Less than two years ago, the Musharraf dictatorship unraveled under the
combined impact of mounting economic crisis, popular opposition to its
support for the US wars in Afghanistan and Iraq, and its denial of basic
democratic rights. The PPP-led government that replaced it has only
implicated Pakistan more deeply in the Afghan war, been forced to accept an
IMF readjustment plan, and, so as to secure the military's support, left
Musharraf and his cronies at liberty.
Within Pakistan's political establishment and military there is enormous
apprehension and resentment at the extent to which Islamabad is being forced
to sacrifice what they perceive to be Pakistan's long-term strategic
interests to secure US objectives, and to do this even as Washington showers
favors on India.
The Pakistani elite is outraged that the US has encouraged India to play an
ever greater role in Afghanistan, even as it demands that Islamabad sever
all ties with the Pashtun-based Taliban and associated Islamist militia.

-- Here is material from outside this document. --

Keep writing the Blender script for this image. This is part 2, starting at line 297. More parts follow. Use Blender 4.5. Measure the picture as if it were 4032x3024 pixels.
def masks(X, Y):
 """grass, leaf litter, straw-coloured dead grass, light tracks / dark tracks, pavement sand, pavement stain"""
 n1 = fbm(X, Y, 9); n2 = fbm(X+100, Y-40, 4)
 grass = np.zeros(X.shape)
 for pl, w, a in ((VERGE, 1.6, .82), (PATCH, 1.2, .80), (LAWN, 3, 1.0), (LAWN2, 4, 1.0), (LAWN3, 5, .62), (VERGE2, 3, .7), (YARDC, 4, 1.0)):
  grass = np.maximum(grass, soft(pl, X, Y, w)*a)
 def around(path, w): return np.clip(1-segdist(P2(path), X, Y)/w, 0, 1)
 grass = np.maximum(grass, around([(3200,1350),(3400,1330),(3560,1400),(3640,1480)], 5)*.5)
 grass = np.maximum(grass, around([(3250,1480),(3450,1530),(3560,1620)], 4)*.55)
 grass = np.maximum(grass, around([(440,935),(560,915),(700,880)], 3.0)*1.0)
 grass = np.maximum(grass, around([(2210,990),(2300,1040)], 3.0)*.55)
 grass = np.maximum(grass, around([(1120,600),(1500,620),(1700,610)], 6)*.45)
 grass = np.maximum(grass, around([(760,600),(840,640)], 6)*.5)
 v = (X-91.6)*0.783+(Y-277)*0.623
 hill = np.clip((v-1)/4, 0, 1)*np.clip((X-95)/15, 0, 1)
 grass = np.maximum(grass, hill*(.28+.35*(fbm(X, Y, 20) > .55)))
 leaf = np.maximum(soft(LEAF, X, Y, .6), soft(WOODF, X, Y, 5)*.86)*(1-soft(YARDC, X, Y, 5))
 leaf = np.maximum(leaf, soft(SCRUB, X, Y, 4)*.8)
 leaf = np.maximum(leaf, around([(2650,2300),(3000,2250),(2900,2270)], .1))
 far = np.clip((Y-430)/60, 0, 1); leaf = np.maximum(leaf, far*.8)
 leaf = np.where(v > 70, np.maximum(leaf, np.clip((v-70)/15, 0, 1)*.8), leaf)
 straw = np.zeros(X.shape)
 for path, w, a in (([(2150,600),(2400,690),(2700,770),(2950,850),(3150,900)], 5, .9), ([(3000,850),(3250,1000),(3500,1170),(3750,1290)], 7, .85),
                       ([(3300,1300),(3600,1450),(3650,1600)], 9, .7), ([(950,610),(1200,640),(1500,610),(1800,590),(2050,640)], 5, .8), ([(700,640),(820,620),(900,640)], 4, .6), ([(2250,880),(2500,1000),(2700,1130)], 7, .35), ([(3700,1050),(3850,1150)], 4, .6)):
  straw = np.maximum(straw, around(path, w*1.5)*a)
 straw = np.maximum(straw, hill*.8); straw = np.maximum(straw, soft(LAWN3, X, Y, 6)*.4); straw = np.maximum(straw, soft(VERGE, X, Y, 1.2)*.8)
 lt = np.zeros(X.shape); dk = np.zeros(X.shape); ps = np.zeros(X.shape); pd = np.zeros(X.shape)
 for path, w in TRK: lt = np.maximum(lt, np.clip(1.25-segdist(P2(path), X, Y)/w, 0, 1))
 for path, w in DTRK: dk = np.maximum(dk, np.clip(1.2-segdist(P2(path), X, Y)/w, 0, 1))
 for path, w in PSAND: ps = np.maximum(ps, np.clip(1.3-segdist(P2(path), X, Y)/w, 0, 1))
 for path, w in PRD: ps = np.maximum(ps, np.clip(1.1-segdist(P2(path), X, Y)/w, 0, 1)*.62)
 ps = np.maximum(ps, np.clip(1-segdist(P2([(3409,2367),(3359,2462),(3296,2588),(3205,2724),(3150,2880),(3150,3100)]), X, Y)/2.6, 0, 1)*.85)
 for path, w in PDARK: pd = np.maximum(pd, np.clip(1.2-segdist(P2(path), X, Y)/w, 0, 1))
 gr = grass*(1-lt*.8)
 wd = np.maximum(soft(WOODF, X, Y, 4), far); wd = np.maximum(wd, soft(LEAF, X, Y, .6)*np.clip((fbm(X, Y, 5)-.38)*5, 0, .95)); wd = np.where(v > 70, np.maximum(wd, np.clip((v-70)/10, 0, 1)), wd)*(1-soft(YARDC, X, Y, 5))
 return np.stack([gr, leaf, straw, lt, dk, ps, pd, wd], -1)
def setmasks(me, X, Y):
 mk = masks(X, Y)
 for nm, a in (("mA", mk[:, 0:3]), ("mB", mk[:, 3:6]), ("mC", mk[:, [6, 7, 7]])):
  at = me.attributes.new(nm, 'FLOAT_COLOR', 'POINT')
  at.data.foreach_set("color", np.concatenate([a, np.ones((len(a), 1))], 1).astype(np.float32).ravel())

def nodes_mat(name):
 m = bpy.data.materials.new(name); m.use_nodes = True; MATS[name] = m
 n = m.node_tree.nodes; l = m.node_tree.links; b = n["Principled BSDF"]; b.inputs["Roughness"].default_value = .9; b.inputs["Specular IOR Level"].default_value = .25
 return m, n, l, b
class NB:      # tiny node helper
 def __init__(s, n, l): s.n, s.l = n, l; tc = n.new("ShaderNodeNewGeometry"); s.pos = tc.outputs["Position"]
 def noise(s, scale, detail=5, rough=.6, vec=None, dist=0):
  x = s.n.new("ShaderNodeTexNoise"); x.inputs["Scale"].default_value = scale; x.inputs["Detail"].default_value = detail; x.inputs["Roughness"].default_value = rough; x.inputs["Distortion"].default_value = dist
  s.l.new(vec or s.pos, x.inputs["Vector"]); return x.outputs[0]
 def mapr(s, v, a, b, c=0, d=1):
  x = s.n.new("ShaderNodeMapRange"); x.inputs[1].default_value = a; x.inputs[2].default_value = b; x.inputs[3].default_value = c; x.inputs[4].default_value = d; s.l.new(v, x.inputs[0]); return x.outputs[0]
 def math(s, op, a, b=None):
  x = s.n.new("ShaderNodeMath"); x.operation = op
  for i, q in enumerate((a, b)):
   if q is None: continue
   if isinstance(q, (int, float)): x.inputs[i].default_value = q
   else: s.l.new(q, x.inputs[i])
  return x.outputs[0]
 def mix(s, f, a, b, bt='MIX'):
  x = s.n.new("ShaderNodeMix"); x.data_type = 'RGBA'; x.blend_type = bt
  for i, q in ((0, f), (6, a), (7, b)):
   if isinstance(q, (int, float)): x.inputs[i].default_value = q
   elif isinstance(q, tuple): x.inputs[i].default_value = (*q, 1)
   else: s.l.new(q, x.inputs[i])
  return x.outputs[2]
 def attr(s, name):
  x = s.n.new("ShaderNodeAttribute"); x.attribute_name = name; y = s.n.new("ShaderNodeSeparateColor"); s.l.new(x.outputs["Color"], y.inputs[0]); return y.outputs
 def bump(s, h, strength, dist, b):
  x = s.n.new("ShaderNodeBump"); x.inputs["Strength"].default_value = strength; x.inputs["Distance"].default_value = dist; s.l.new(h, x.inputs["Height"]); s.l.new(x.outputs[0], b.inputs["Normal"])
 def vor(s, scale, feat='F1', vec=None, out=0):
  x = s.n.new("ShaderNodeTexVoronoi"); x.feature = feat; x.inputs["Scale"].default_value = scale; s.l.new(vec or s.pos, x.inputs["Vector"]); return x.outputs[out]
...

For its part, India, anxious to prevent Islamabad from using the US
predicament in Afghanistan to gain leverage, has taken an increasingly hard
line against Pakistan, demanding that it suppress Kashmir insurgent groups
in Pakistan with the same vigor that it is battling the Pakistani Taliban.
The anxieties of the Pakistani elite over their rapidly deteriorating
geopolitical position found expression this week in statements from Interior
Minister Rehman Malik. First he charged that India is behind unrest in
Baluchistan. Later he amplified the charge, saying that New Delhi is behind
most terrorist attacks in Pakistan.
Said Malik, "We have solid evidence not only in Baluchistan [that] India is
involved in almost every terrorist activity in Pakistan." India, Malik
complained, routinely makes threats against Pakistan. He then added, "We are
a nuclear state and not so weak. We better know how to retaliate."
The US ruling elite's attempt to offset its economic decline through wars of
aggression is destabilizing world geopolitics and throwing fuel on
longstanding conflicts. If imperialism is to be prevented from reprising the
catastrophes of the 20th century, the international working class must be
mobilized against capitalism and the outmoded nation-state system.